Il collezionista di mondi descrive tre viaggi di Burton in India, Medioriente e Africa orientale. Giunto a Bombay come ufficiale britannico, è presto irretito dalla saggezza indiana, al contempo sapienziale e putrescente, raffigurata da Trojanow nel personaggio della cortigiana Kundalini, maestra come Sherazade nell'arte sensuale della digressione. Dopo aver vissuto tra i musulmani del Sindh, si sposta quindi in Egitto, da dove, sotto mentite spoglie, compie l'hajj nei luoghi sacri della Mecca vietati agli occidentali. In Africa orientale, a caccia delle sorgenti del Nilo, si imbatte infine nel lago Tanganika, facendosi però soffiare la scoperta dal compagno di viaggio John H. Speke.

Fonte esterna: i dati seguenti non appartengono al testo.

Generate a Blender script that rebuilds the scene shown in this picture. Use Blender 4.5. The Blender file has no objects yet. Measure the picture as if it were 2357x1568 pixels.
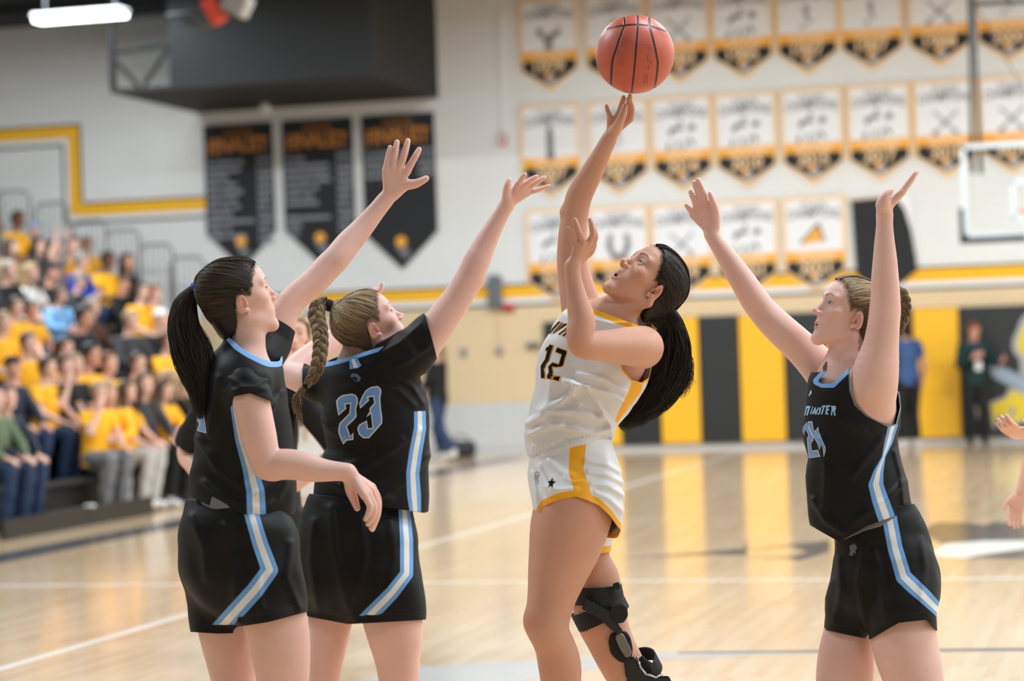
import bpy, bmesh, math, random
import numpy as np
from mathutils import Matrix, Vector, noise as mnoise

C = bpy.context.scene.collection
SC = bpy.context.scene
rng = np.random.RandomState(7)
PI = math.pi

# ------------------------------------------------------------------ camera
FPX = 5400.0            # 82 mm on a 36 mm wide sensor, in pixels of the 2357 frame
CAM_H = 1.48
YAW = math.radians(15.1)      # the court runs 15 degrees to the right of the view axis
ROLL = 0.0336
PITCH = 0.0065
_f0 = np.array([-math.sin(YAW), math.cos(YAW), 0.0])
_r0 = np.array([math.cos(YAW), math.sin(YAW), 0.0])
_z0 = np.array([0.0, 0.0, 1.0])
_fw = _f0 * math.cos(PITCH) + _z0 * math.sin(PITCH)
_up = _z0 * math.cos(PITCH) - _f0 * math.sin(PITCH)
_rt = _r0 * math.cos(ROLL) - _up * math.sin(ROLL)
_up = _up * math.cos(ROLL) + _r0 * math.sin(ROLL)
CR = np.stack([_rt, _fw, _up], 1)          # columns: right, forward, up of the photographer
CPOS = np.array([0.0, 0.0, CAM_H])

def to_world(p):
    return np.asarray(p, dtype=np.float64) @ CR.T + CPOS

def ray(u, v):
    d = np.array([(u - 1178.5) / FPX, 1.0, (784.0 - v) / FPX])
    return CR @ d

def on_y(u, v, y):
    d = ray(u, v); return CPOS + d * ((y - CPOS[1]) / d[1])
def on_x(u, v, x):
    d = ray(u, v); return CPOS + d * ((x - CPOS[0]) / d[0])
def on_z(u, v, z):
    d = ray(u, v); return CPOS + d * ((z - CPOS[2]) / d[2])
def at_depth(u, v, dep):
    return CPOS + ray(u, v) * dep

cam = bpy.data.cameras.new('camera')
cam.sensor_width = 36.0
cam.lens = FPX * 36.0 / 2357.0
cam.clip_end = 200
cam_o = bpy.data.objects.new('camera', cam); C.objects.link(cam_o)
M = Matrix.Identity(4)
for i in range(3):
    M[i][0] = CR[i, 0]; M[i][1] = CR[i, 2]; M[i][2] = -CR[i, 1]; M[i][3] = CPOS[i]
cam_o.matrix_world = M
cam.dof.use_dof = True
cam.dof.focus_distance = 7.05
cam.dof.aperture_fstop = 2.2
SC.camera = cam_o

# ------------------------------------------------------------------ world and light
W = bpy.data.worlds.new('hall_air'); SC.world = W
W.use_nodes = True
bg = W.node_tree.nodes['Background']
bg.inputs[0].default_value = (0.92, 0.96, 1.0, 1)
bg.inputs[1].default_value = 0.5
SC.view_settings.view_transform = 'Standard'
SC.view_settings.look = 'None'
SC.view_settings.exposure = 0.0
SC.view_settings.gamma = 1.0
SC.view_settings.use_curve_mapping = False

def area(name, loc, sx, sy, power, target=None, col=(0.87, 0.945, 1.0)):
    l = bpy.data.lights.new(name, 'AREA'); l.shape = 'RECTANGLE'
    l.size = sx; l.size_y = sy; l.energy = power; l.color = col
    o = bpy.data.objects.new(name, l); C.objects.link(o); o.location = loc
    if target is not None:
        d = Vector(target) - Vector(loc)
        o.rotation_euler = d.to_track_quat('-Z', 'Y').to_euler()
    return o
for yy, pw in ((2.5, 85), (8.0, 345), (14.0, 280), (20.0, 330), (26.5, 430), (30.0, 110)):
    for xx in (-14.5, -7.0, 0.5, 6.5):
        area('ceiling_lamp_light', (xx, yy, 6.75), 2.4, 0.6, pw * (1.0 if xx > -14 else (1.3 if yy > 24 else .55)))
# ------------------------------------------------------------------ materials
def srgb(r, g, b):
    def f(c):
        c = c / 255.0
        return c / 12.92 if c <= 0.04045 else ((c + 0.055) / 1.055) ** 2.4
    return (f(r), f(g), f(b), 1.0)
MATS = {}
class NT:
    def __init__(s, m):
        s.t = m.node_tree; s.n = s.t.nodes; s.l = s.t.links
        s.bsdf = s.n.get('Principled BSDF')
    def node(s, typ, **kw):
        n = s.n.new(typ)
        for k, v in kw.items():
            setattr(n, k, v)
        return n
    def link(s, a, b): s.l.new(a, b)
    def attr(s, name):
        return s.node('ShaderNodeAttribute', attribute_name=name).outputs['Fac']
    def attrc(s, name):
        return s.node('ShaderNodeAttribute', attribute_name=name).outputs['Color']
    def math(s, op, a, b=None, c=None):
        n = s.node('ShaderNodeMath', operation=op)
        for i, x in enumerate((a, b, c)):
            if x is None: continue
            if isinstance(x, (int, float)): n.inputs[i].default_value = x
            else: s.link(x, n.inputs[i])
        return n.outputs[0]
    def step(s, x, lo, hi):
        n = s.node('ShaderNodeMapRange', interpolation_type='SMOOTHSTEP')
        s.link(x, n.inputs[0]); n.inputs[1].default_value = lo; n.inputs[2].default_value = hi
        return n.outputs[0]
    def mix(s, fac, a, b):
        n = s.node('ShaderNodeMix', data_type='RGBA')
        if isinstance(fac, (int, float)): n.inputs[0].default_value = fac
        else: s.link(fac, n.inputs[0])
        for x, i in ((a, 6), (b, 7)):
            if isinstance(x, tuple): n.inputs[i].default_value = x
            else: s.link(x, n.inputs[i])
        return n.outputs[2]
    def noise(s, scale, detail=3, rough=.5, stretch=None, coord='Object'):
        tc = s.node('ShaderNodeTexCoord').outputs[coord]
        if stretch:
            mp = s.node('ShaderNodeMapping'); mp.inputs['Scale'].default_value = stretch
            s.link(tc, mp.inputs[0]); tc = mp.outputs[0]
        n = s.node('ShaderNodeTexNoise'); n.inputs['Scale'].default_value = scale
        n.inputs['Detail'].default_value = detail; n.inputs['Roughness'].default_value = rough
        s.link(tc, n.inputs['Vector'])
        return n.outputs['Fac']
    def bump(s, h, strength=.2, dist=.01):
        b = s.node('ShaderNodeBump'); b.inputs['Strength'].default_value = strength
        b.inputs['Distance'].default_value = dist
        s.link(h, b.inputs['Height']); s.link(b.outputs[0], s.bsdf.inputs['Normal'])
    def color(s, x):
        if isinstance(x, tuple): s.bsdf.inputs['Base Color'].default_value = x
        else: s.link(x, s.bsdf.inputs['Base Color'])

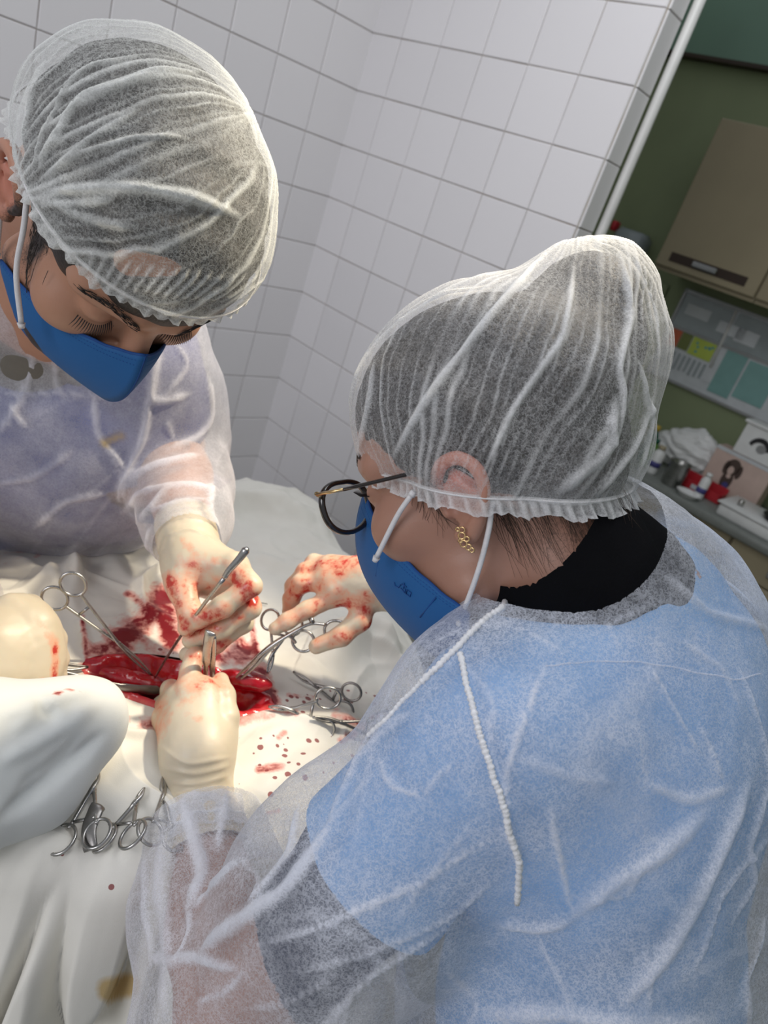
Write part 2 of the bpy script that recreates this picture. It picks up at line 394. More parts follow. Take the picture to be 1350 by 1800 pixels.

Se da sempre, come ha notato François Hartog, l'esplorazione è lo specchio etnocentrico in cui la civiltà europea guarda se stessa, a rendere importante Burton è viceversa il desiderio di calarsi nella mentalità dei luoghi che attraversa, studiandone le lingue e i costumi, anche sessuali. Mentitore poliglotta e scrittore fecondo, egli demistifica gli stereotipi dell'orientalismo vittoriano descritti da Edward Said e pensa alla dialettica fra tradizione e ibridazione come a una falsa opposizione, poiché ogni tradizione è frutto di ibridazioni più antiche. Burton svolge cioè, in archeologia, quella funzione di mediazione evanescente su cui, secondo Frederic Jameson, si misura il valore della scrittura di viaggio. È per questo che Trojanow racconta ciascun episodio attraverso due voci (da una parte, il punto di vista di Burton; dall'altra, un coro di personaggi autoctoni), inscrivendo il romanzo nella tradizione polifonica della letteratura come menzogna: "Questa è la vera coscienziosità, dice uno dei suoi narratori, falsificare la storia in funzione della verità".
Seguire le orme di un viaggiatore del passato permette a Trojanow di superare la questione della fin des voyages come se non esistesse; egli però non si sottrae dal riflettere sulla situazione in cui versa oggi la letteratura di viaggio. Nello scherzo con cui Speke chiede a Burton "Che ci fai qui?", nel senso di "Che cos'hai di nuovo da scrivere?", c'è infatti la domanda obliqua con cui, da Bruce Chatwin in avanti, i viaggiatori declinano il tema dell'identità. Registro delle osservazioni raccolte nell'arco di una vita, la scrittura è l'unica traccia dell'esistenza pulviscolare del "collezionista", che finisce per invertire il rapporto ontologico tra ciò che ha vissuto e ciò che ha conservato sulla pagina. L'angoscia di Burton, che teme di aver perso se stesso quando smarrisce alcuni dei suoi taccuini, indica però anche il piacere cui Trojanow non vuole rinunciare: quello di raccontare l'avventura. La complicità che egli instaura con il suo personaggio è infatti la stessa che, nel primo dei controcanti autoctoni, c'è tra il servitore di Burton che snocciola i suoi ricordi e lo scrivano che li trasforma in racconto: "Abbiamo fatto della strada assieme. Questo conta molto".